しかし今年は世界規模で異常気象のようですね。イギリスでは住宅が自然発火したとか。パリも道路が水浸しになったり大変です。
>「ジャニス ジョプリン」の舞台を映した映画が去年日本で上映されていましたね。見損なってしまいましたが。
>もうWOWOWでは観られるんじゃないですか?
2週間前にやっていましたが、気づかずに見落としました。
配信はやっていませんが、9月中旬にもう一度放送するようなので、録画しておきます。
>この中で歌い方でいちばん影響を受けているのはやはりエタジェイムスでしょうね。
>エタのTell Mama なんてかなり似ていますよ。
聴きました。なるほどでした。
この時代のR&Bと、R&B寄りのロックの差は非常に少ないですね。
>中年になってすごく太ったエタジェイムスの映像を観た時「あぁジャニスも生きていたらこんな感じになってたかもね〜」と思いました。
元々おデブちゃんだったわけですからね。
しかし、黒人の太り方は白人とはまた違って凄いですね。
>こちらは今日は暑さも少しマシですが盆地ですからね、暑いです!
そう、盆地・扇状地は暑いです。
県庁のある前橋や、端のほうの太田・伊勢崎といった辺りは記録的な暑さを出すところ。今年も一回くらい40度を超えたはず。
僕のところは山なので大分涼しいですが、それでも昼間は東京より暑いくらいです。
ついでに、冬は風(空っ風、山おろし)で悪名高い。高校生時代、10kmほどある自転車通学では苦労しました。
「Rocks The House」(これも凄いですよ。

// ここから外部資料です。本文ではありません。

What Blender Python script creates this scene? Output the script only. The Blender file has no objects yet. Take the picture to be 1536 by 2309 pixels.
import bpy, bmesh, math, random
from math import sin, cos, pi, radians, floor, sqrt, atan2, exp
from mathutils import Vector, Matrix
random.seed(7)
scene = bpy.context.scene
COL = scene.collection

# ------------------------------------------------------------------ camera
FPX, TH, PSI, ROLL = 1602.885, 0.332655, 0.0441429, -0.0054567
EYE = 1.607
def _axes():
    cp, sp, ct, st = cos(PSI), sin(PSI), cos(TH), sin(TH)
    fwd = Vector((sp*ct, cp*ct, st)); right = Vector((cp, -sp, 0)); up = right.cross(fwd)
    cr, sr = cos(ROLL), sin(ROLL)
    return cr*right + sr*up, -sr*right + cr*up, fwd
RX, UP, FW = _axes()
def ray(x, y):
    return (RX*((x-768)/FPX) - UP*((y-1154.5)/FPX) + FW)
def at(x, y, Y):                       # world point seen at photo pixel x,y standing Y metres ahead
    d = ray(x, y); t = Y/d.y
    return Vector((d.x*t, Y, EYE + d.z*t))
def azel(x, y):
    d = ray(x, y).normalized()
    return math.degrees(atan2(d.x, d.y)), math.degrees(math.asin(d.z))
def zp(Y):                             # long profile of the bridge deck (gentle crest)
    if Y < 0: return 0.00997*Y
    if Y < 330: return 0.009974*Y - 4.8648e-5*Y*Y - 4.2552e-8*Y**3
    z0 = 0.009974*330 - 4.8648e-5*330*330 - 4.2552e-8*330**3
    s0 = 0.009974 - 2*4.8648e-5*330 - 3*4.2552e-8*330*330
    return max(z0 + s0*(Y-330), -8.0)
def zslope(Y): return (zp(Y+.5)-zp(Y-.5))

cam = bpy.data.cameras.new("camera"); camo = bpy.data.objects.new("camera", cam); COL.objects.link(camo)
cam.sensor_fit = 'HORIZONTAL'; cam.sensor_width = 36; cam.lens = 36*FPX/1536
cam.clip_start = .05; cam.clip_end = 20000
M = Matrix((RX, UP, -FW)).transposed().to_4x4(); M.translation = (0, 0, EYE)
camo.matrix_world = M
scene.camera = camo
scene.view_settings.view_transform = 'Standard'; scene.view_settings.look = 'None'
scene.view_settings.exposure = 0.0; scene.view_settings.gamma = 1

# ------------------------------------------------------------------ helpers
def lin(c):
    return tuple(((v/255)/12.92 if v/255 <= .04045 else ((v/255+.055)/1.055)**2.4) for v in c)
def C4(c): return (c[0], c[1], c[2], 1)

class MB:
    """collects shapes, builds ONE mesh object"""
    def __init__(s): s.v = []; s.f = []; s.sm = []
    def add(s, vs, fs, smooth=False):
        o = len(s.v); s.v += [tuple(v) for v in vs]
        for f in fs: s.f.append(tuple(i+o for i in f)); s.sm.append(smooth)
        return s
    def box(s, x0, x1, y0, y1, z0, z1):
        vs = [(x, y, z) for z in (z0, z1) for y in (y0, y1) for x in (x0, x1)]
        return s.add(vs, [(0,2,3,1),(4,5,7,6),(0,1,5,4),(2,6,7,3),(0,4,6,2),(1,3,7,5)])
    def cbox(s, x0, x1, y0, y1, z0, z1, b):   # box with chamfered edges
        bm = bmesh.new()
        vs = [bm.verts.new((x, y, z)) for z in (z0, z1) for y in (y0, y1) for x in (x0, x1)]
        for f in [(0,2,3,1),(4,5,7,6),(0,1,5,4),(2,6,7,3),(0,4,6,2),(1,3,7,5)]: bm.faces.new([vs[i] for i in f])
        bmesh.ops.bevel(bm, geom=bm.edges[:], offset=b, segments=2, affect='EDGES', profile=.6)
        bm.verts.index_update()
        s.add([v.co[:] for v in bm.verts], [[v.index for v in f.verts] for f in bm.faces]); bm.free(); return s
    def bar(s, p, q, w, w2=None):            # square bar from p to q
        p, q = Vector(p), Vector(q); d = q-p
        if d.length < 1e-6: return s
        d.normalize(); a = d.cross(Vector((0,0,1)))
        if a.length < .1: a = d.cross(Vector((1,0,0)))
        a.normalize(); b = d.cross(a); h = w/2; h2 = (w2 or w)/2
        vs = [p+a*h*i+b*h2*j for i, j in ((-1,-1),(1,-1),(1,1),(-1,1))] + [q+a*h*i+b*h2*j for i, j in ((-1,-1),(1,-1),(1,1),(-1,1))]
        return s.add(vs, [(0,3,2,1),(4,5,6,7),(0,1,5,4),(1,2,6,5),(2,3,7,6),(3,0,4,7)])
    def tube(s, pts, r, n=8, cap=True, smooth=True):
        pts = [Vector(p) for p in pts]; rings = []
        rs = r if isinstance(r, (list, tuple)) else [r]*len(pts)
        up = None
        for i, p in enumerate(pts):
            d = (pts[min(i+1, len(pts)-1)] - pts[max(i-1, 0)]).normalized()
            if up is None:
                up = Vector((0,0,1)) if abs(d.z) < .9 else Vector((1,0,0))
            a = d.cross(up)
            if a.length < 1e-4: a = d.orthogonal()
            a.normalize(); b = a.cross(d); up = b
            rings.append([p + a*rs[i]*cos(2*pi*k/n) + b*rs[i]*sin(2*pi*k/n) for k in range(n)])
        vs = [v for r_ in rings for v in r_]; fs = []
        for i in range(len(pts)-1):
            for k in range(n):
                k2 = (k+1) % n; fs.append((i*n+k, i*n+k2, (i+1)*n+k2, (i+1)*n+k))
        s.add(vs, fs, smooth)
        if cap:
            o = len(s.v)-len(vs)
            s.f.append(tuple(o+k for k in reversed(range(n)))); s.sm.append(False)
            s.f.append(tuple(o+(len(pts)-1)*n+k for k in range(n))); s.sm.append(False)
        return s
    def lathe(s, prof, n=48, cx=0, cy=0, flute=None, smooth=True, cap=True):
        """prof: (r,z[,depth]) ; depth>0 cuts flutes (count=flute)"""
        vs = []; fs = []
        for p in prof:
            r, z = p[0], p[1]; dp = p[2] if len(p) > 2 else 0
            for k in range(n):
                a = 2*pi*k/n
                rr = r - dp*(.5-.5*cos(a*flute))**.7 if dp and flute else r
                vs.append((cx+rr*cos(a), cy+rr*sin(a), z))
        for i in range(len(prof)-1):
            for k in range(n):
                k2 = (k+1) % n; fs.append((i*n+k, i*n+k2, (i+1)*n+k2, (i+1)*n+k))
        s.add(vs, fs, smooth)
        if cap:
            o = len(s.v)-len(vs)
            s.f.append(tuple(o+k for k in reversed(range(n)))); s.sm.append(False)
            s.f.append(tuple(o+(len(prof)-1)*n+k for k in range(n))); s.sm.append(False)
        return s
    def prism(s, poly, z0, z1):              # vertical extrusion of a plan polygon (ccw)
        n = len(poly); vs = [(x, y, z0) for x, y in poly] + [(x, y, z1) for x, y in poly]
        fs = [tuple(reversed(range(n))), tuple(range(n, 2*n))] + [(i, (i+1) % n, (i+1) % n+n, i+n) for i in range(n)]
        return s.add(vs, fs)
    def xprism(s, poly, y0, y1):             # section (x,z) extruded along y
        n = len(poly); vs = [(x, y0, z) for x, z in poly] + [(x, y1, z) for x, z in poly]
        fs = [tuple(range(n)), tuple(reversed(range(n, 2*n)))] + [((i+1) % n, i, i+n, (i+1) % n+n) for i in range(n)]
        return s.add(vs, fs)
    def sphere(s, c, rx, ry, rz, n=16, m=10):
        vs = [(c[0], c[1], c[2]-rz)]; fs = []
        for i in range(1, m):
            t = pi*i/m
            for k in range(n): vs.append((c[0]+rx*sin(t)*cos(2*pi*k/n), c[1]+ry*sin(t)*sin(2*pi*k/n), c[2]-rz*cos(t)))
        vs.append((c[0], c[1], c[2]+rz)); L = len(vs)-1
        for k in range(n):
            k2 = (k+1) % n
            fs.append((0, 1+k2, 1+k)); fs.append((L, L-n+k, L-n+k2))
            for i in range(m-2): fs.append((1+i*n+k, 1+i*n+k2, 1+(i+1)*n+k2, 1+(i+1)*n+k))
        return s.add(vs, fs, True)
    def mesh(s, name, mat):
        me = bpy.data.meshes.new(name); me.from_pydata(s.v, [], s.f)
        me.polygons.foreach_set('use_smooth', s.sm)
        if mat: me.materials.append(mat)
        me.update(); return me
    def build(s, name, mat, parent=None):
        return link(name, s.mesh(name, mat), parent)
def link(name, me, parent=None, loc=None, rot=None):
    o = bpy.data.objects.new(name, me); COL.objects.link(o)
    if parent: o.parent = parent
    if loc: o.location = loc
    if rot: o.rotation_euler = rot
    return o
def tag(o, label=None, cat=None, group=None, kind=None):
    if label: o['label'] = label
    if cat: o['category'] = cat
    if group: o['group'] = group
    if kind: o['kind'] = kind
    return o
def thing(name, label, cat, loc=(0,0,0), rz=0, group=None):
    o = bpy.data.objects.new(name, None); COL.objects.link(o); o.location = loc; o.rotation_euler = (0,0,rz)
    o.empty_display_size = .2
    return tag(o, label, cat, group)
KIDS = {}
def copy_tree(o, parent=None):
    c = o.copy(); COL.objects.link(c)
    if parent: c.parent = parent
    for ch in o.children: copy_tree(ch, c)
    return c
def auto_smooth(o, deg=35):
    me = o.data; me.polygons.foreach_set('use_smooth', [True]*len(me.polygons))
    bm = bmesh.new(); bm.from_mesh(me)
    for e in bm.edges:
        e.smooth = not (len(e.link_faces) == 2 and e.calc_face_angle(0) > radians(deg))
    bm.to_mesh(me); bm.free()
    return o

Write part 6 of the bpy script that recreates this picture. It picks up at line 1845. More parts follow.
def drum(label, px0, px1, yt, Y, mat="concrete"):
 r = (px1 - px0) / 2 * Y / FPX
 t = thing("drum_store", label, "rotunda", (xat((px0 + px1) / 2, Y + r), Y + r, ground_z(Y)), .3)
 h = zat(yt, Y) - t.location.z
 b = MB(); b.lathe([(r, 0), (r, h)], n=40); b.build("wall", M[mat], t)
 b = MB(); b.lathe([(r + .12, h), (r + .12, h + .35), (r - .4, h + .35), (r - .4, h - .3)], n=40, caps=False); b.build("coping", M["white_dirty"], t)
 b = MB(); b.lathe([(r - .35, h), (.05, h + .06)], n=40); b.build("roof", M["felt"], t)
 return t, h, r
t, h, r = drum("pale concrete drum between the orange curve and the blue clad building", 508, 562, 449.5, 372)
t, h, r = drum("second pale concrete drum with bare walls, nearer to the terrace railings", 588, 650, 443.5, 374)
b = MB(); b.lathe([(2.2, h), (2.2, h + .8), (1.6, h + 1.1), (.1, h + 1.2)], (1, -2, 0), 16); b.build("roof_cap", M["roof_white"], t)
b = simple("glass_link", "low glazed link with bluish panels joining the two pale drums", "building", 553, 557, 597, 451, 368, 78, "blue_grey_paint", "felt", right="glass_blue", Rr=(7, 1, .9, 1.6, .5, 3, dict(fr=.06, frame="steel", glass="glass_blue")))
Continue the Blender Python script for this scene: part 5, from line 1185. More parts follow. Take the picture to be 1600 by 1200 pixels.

文字通りライブハウスが揺れてそうです)あたりのレビューをチェックしてみましたがここ最近レビュー数が増えてきました。「キャデラック レコード」の影響でしょうか。
読んでみるとジャニスについて言及している人を2、3見かけました。
私は50年前に既に両方を並行して聴いていたのに全くそう言う関係性について思いが行きませんでした。こちらの情報不足だったという事にしておきましょう…
音響系にお勤めでしたか。私の昔の勤め先はジャニスやボブディランのレコードは20%引きで買えましたね。就職した時点ではジャニスは全部持ってましたけれど。
辞める時、餞別にレコードを貰いましたよ。
>「キャデラック レコード」の影響でしょうか。
そうかもしれません。
ロックばかり聴いていた僕もこの映画で名前を知ったくらいですから^^;
あの映画の後 At last を買いました。
お薦めのアルバムはYouTubeからダウンロードします。ライブは大概連続するので編集作業が色々あるのだけれど、これもまた楽しい。時々トラックのつなぎ目で(ノイズが出ないように編集しているのに)ノイズが入ることがあるのが残念なんですが。
>私は50年前に既に両方を並行して聴いていたのに全くそう言う関係性について思いが行きませんでした。こちらの情報不足だったという事にしておきましょう…
突然閃くということがままありますね。
>音響系にお勤めでしたか。
そうですよ。
前にも話したような(笑)
>私の昔の勤め先はジャニスやボブディランのレコードは20%引きで買えましたね。
良いなあ。どういう勤め先ですか?
前にも訊いたような気がしますが、僕も忘れました(笑)
遅れてきた青年ですから、ディランのブラック・ディスクは、吉田拓郎が一生懸命真似した「ブロンド・オン・ブロンド」と「追憶のハイウェイ61」だけ。これはCDでも持っていますが、他はCDのみ。
ジャニスにボブディランといえばどちらもマネージャーがかの有名なアルバートグロスマンで日本ではCBS/SONYから出ていまして、そこのグループ会社にいました。
半分外資でしたが今はお別れになったようです。
なので親方ソニーの物も20%オフというケチ臭い条件で買えましたが、誰も買わなかった…^_^ レコードは本と同じく再販禁止でしたからたまに買っていたような記憶があります。
>日本ではCBS/SONYから出ていまして、そこのグループ会社にいました。
解りました^^
レコードの20%オフは有難いですね。